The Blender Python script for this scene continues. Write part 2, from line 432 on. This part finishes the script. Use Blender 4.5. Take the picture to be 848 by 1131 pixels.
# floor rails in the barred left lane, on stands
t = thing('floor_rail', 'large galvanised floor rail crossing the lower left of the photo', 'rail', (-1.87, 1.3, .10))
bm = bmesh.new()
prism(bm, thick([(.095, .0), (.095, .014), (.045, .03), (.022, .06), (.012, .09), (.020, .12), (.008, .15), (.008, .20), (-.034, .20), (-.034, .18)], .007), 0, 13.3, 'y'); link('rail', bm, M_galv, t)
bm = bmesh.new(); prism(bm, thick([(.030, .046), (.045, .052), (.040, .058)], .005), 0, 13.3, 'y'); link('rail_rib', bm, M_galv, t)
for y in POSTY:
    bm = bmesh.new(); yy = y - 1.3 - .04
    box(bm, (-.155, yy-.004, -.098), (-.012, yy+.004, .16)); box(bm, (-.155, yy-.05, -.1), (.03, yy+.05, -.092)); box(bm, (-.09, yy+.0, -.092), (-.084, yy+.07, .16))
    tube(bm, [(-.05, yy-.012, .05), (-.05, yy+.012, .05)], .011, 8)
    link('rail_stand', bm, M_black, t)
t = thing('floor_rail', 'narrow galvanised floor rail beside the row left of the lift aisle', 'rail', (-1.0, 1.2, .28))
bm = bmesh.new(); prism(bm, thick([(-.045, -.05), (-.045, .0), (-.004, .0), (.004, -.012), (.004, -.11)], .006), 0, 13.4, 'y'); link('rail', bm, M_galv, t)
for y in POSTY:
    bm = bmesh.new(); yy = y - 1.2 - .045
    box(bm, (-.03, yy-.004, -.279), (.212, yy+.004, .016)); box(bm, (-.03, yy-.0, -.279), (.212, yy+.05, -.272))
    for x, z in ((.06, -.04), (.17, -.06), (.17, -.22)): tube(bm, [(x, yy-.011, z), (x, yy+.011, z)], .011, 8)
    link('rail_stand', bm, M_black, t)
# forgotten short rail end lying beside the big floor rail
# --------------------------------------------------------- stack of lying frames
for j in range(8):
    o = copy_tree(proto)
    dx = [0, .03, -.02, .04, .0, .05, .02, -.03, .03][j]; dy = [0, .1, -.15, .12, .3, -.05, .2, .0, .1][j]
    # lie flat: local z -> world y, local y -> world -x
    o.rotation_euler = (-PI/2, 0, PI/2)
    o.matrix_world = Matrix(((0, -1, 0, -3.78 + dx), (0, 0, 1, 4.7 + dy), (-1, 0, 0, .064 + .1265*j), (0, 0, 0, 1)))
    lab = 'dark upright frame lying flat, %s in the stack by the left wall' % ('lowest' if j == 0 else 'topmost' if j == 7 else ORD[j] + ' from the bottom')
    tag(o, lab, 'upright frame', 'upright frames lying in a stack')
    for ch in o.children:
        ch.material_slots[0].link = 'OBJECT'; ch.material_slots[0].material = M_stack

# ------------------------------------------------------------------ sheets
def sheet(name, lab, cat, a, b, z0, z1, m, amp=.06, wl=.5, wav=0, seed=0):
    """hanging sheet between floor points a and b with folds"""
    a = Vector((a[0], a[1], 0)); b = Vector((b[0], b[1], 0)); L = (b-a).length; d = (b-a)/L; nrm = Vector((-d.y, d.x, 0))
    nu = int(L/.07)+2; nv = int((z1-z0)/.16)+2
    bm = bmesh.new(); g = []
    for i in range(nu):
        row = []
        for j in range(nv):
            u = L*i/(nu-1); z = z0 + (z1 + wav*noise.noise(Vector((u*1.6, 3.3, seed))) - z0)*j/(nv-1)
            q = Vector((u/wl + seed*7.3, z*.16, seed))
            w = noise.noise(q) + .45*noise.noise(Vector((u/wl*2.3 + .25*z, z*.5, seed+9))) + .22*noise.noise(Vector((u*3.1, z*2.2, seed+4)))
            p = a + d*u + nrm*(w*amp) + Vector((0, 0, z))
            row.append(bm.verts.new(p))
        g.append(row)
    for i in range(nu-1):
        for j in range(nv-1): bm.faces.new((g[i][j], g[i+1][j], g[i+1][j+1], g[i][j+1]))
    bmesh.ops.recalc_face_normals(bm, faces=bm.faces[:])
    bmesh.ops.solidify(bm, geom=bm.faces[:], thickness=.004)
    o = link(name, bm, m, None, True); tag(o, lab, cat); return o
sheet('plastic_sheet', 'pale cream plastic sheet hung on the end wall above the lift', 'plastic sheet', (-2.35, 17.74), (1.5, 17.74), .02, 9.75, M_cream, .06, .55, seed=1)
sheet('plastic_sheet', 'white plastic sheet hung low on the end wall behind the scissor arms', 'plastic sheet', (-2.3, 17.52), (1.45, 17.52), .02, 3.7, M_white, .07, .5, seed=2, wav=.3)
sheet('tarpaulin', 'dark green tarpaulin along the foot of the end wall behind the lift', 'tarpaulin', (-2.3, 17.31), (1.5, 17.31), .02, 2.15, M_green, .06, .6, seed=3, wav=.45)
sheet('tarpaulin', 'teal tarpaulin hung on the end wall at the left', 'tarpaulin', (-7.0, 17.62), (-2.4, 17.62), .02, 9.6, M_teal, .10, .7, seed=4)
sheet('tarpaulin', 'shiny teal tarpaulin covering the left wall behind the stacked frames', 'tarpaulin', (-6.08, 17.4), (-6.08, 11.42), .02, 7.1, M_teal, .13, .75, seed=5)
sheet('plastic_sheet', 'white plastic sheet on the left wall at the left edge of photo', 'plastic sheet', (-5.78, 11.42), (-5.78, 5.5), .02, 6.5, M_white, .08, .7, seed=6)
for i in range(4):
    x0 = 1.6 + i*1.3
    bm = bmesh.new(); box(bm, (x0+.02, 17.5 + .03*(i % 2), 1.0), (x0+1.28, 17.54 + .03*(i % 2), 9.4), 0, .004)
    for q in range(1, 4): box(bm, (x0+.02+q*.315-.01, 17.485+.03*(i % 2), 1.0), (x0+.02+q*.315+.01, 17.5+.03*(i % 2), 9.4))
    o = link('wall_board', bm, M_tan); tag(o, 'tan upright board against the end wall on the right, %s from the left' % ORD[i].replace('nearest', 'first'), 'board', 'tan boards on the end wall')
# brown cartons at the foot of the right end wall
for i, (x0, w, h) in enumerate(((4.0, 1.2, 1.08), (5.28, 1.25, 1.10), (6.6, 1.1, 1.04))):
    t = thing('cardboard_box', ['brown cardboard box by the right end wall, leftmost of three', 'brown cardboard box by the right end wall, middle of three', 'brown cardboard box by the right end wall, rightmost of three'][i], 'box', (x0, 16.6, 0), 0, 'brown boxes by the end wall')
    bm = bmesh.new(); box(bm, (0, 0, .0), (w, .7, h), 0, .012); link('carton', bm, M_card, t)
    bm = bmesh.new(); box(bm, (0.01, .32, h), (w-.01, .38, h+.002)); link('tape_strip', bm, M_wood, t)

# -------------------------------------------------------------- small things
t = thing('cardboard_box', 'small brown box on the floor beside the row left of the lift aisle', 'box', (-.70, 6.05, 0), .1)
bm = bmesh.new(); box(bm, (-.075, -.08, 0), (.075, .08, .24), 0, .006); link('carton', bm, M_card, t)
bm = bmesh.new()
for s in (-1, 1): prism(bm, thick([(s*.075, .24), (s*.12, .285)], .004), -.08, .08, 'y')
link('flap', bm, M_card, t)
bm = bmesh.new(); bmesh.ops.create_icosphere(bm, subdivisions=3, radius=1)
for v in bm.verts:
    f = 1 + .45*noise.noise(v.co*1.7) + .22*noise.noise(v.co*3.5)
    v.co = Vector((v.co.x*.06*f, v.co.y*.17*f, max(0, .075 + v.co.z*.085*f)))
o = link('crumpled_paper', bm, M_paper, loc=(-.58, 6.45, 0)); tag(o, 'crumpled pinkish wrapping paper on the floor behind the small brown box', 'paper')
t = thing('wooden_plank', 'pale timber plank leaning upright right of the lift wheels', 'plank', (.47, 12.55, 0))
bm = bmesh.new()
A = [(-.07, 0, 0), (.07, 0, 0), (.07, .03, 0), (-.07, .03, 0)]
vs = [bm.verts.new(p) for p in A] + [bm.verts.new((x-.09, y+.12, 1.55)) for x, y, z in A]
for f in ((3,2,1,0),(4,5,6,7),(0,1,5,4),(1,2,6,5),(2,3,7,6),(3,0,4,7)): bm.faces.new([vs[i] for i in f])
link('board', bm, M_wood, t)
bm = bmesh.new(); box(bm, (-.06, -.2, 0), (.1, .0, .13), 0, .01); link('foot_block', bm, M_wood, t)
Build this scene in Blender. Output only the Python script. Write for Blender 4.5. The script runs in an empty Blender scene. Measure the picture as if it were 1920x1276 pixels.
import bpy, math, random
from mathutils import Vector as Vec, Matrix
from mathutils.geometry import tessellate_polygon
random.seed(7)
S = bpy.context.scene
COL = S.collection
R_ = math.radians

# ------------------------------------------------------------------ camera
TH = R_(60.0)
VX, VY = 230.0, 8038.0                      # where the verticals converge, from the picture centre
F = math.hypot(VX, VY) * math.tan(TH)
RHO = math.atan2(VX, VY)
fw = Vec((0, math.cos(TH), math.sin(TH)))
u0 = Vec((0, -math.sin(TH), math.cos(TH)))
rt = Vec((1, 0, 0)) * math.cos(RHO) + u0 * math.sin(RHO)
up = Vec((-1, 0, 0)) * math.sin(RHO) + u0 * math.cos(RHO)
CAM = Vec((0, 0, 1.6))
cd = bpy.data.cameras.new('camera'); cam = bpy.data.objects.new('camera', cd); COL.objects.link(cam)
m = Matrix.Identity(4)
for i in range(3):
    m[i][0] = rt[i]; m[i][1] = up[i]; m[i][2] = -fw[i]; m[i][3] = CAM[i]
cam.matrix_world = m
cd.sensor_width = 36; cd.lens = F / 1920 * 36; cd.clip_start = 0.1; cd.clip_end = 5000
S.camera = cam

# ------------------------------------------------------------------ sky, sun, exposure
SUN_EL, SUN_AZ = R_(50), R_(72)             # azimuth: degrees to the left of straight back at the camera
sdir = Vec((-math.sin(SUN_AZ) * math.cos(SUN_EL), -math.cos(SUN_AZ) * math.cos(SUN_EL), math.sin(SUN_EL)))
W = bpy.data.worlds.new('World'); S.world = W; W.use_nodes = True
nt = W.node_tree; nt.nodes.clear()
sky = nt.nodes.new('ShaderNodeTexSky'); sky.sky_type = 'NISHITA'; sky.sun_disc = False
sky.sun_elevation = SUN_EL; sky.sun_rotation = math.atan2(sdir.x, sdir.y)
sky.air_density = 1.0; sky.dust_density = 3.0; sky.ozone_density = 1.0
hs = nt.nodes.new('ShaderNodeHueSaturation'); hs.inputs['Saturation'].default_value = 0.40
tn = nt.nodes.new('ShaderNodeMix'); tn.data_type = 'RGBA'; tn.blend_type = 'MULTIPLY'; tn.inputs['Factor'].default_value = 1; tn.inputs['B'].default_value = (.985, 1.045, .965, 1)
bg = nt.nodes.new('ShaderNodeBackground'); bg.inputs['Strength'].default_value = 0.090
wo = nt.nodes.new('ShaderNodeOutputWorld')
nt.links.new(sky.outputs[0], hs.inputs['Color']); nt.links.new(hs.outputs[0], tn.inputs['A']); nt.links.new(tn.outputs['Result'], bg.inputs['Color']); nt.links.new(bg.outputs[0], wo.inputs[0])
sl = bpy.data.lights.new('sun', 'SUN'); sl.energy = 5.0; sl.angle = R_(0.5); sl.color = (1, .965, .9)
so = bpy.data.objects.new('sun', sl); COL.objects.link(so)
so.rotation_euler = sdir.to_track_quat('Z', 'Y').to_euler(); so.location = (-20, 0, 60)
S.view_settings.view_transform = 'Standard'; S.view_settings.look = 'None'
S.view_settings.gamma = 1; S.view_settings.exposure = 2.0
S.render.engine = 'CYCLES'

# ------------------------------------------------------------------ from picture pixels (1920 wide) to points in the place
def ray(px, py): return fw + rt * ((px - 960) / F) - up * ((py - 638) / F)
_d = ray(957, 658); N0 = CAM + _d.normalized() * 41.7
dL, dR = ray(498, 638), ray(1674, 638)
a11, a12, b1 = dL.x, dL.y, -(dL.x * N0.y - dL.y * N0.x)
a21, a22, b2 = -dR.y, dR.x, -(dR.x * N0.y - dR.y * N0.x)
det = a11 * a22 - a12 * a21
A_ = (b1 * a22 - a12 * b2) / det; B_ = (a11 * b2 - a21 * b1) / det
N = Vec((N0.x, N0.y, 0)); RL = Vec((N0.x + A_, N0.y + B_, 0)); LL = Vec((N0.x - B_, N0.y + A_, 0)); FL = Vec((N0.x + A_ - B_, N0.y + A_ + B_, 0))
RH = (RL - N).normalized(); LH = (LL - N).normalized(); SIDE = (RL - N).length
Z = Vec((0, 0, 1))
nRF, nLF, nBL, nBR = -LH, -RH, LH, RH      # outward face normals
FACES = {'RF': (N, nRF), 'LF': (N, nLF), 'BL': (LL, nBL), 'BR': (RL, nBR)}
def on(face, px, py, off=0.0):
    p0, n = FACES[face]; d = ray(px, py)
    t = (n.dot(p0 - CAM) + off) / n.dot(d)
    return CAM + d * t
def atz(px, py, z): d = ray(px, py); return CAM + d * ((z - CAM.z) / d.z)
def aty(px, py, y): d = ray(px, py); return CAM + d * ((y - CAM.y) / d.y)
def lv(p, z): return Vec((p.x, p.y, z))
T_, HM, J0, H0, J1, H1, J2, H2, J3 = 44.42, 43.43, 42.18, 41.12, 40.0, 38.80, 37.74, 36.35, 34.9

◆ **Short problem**
Taking the material above, extract exactly and only the lines from the line with "Build this scene" to the line with "S.camera = cam", inclusive of both.

◆ **Solution to the problem**
Build this scene in Blender. Output only the Python script. Write for Blender 4.5. The script runs in an empty Blender scene. Measure the picture as if it were 1920x1276 pixels.
import bpy, math, random
from mathutils import Vector as Vec, Matrix
from mathutils.geometry import tessellate_polygon
random.seed(7)
S = bpy.context.scene
COL = S.collection
R_ = math.radians

# ------------------------------------------------------------------ camera
TH = R_(60.0)
VX, VY = 230.0, 8038.0                      # where the verticals converge, from the picture centre
F = math.hypot(VX, VY) * math.tan(TH)
RHO = math.atan2(VX, VY)
fw = Vec((0, math.cos(TH), math.sin(TH)))
u0 = Vec((0, -math.sin(TH), math.cos(TH)))
rt = Vec((1, 0, 0)) * math.cos(RHO) + u0 * math.sin(RHO)
up = Vec((-1, 0, 0)) * math.sin(RHO) + u0 * math.cos(RHO)
CAM = Vec((0, 0, 1.6))
cd = bpy.data.cameras.new('camera'); cam = bpy.data.objects.new('camera', cd); COL.objects.link(cam)
m = Matrix.Identity(4)
for i in range(3):
    m[i][0] = rt[i]; m[i][1] = up[i]; m[i][2] = -fw[i]; m[i][3] = CAM[i]
cam.matrix_world = m
cd.sensor_width = 36; cd.lens = F / 1920 * 36; cd.clip_start = 0.1; cd.clip_end = 5000
S.camera = cam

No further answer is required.